EXERCISE BRIEF ▸ Omit every picture and return the rest of the data unaltered.

DATA ▸
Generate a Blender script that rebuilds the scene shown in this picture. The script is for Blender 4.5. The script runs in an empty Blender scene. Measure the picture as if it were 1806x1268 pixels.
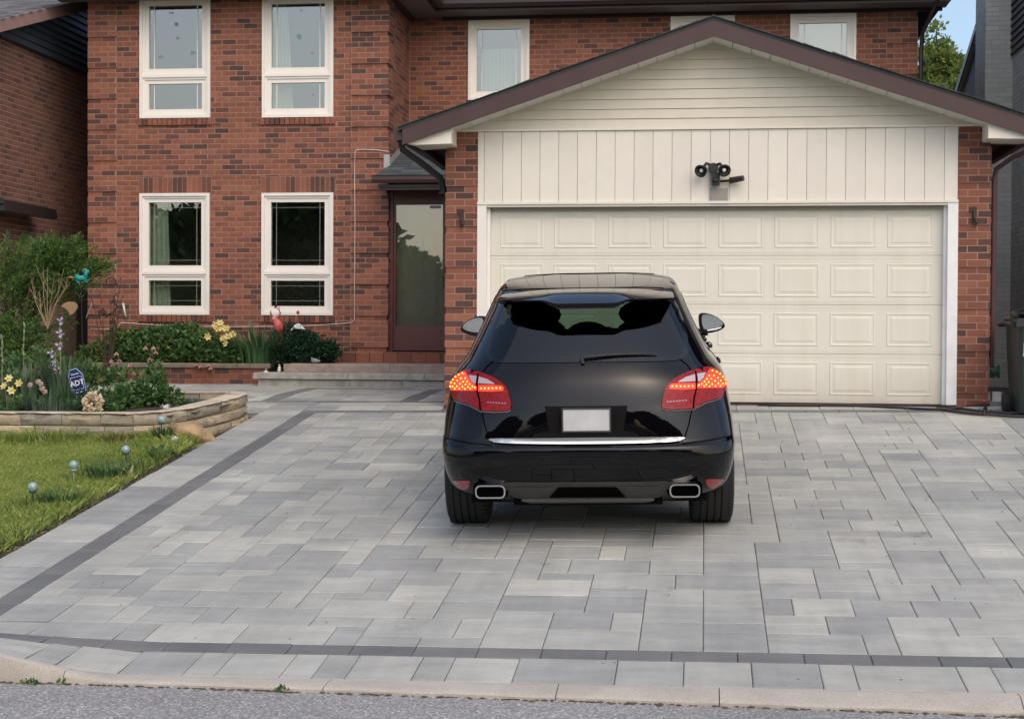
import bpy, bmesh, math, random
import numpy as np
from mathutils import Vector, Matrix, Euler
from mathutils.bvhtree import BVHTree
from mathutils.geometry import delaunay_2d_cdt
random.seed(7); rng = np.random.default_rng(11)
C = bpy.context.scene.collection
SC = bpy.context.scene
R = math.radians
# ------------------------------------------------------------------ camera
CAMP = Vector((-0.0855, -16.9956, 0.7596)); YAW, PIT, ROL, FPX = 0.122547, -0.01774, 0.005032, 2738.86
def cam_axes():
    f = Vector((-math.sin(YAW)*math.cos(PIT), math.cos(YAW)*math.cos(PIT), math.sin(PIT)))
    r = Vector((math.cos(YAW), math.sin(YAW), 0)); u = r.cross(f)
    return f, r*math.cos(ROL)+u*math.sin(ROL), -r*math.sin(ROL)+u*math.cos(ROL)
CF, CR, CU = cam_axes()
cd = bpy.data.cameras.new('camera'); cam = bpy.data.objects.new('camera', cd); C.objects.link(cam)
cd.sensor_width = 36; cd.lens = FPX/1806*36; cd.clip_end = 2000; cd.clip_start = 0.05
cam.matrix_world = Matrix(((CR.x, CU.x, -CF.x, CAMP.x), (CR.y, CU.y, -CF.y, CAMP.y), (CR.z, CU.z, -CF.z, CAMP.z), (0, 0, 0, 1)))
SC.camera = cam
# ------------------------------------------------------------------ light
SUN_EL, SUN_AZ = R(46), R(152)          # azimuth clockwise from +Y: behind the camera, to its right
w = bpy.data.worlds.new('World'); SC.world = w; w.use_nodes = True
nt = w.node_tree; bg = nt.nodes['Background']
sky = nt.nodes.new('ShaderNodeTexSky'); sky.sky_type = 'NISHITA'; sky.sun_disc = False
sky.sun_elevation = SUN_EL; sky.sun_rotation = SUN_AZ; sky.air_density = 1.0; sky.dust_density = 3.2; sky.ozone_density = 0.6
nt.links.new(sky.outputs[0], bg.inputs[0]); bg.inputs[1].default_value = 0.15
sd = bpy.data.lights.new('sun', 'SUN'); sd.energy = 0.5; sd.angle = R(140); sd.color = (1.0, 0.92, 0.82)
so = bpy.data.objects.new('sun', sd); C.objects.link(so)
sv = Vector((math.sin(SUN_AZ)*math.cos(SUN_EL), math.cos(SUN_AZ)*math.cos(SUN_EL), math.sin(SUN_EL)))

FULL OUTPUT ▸
Generate a Blender script that rebuilds the scene shown in this picture. The script is for Blender 4.5. The script runs in an empty Blender scene. Measure the picture as if it were 1806x1268 pixels.
import bpy, bmesh, math, random
import numpy as np
from mathutils import Vector, Matrix, Euler
from mathutils.bvhtree import BVHTree
from mathutils.geometry import delaunay_2d_cdt
random.seed(7); rng = np.random.default_rng(11)
C = bpy.context.scene.collection
SC = bpy.context.scene
R = math.radians
# ------------------------------------------------------------------ camera
CAMP = Vector((-0.0855, -16.9956, 0.7596)); YAW, PIT, ROL, FPX = 0.122547, -0.01774, 0.005032, 2738.86
def cam_axes():
    f = Vector((-math.sin(YAW)*math.cos(PIT), math.cos(YAW)*math.cos(PIT), math.sin(PIT)))
    r = Vector((math.cos(YAW), math.sin(YAW), 0)); u = r.cross(f)
    return f, r*math.cos(ROL)+u*math.sin(ROL), -r*math.sin(ROL)+u*math.cos(ROL)
CF, CR, CU = cam_axes()
cd = bpy.data.cameras.new('camera'); cam = bpy.data.objects.new('camera', cd); C.objects.link(cam)
cd.sensor_width = 36; cd.lens = FPX/1806*36; cd.clip_end = 2000; cd.clip_start = 0.05
cam.matrix_world = Matrix(((CR.x, CU.x, -CF.x, CAMP.x), (CR.y, CU.y, -CF.y, CAMP.y), (CR.z, CU.z, -CF.z, CAMP.z), (0, 0, 0, 1)))
SC.camera = cam
# ------------------------------------------------------------------ light
SUN_EL, SUN_AZ = R(46), R(152)          # azimuth clockwise from +Y: behind the camera, to its right
w = bpy.data.worlds.new('World'); SC.world = w; w.use_nodes = True
nt = w.node_tree; bg = nt.nodes['Background']
sky = nt.nodes.new('ShaderNodeTexSky'); sky.sky_type = 'NISHITA'; sky.sun_disc = False
sky.sun_elevation = SUN_EL; sky.sun_rotation = SUN_AZ; sky.air_density = 1.0; sky.dust_density = 3.2; sky.ozone_density = 0.6
nt.links.new(sky.outputs[0], bg.inputs[0]); bg.inputs[1].default_value = 0.15
sd = bpy.data.lights.new('sun', 'SUN'); sd.energy = 0.5; sd.angle = R(140); sd.color = (1.0, 0.92, 0.82)
so = bpy.data.objects.new('sun', sd); C.objects.link(so)
sv = Vector((math.sin(SUN_AZ)*math.cos(SUN_EL), math.cos(SUN_AZ)*math.cos(SUN_EL), math.sin(SUN_EL)))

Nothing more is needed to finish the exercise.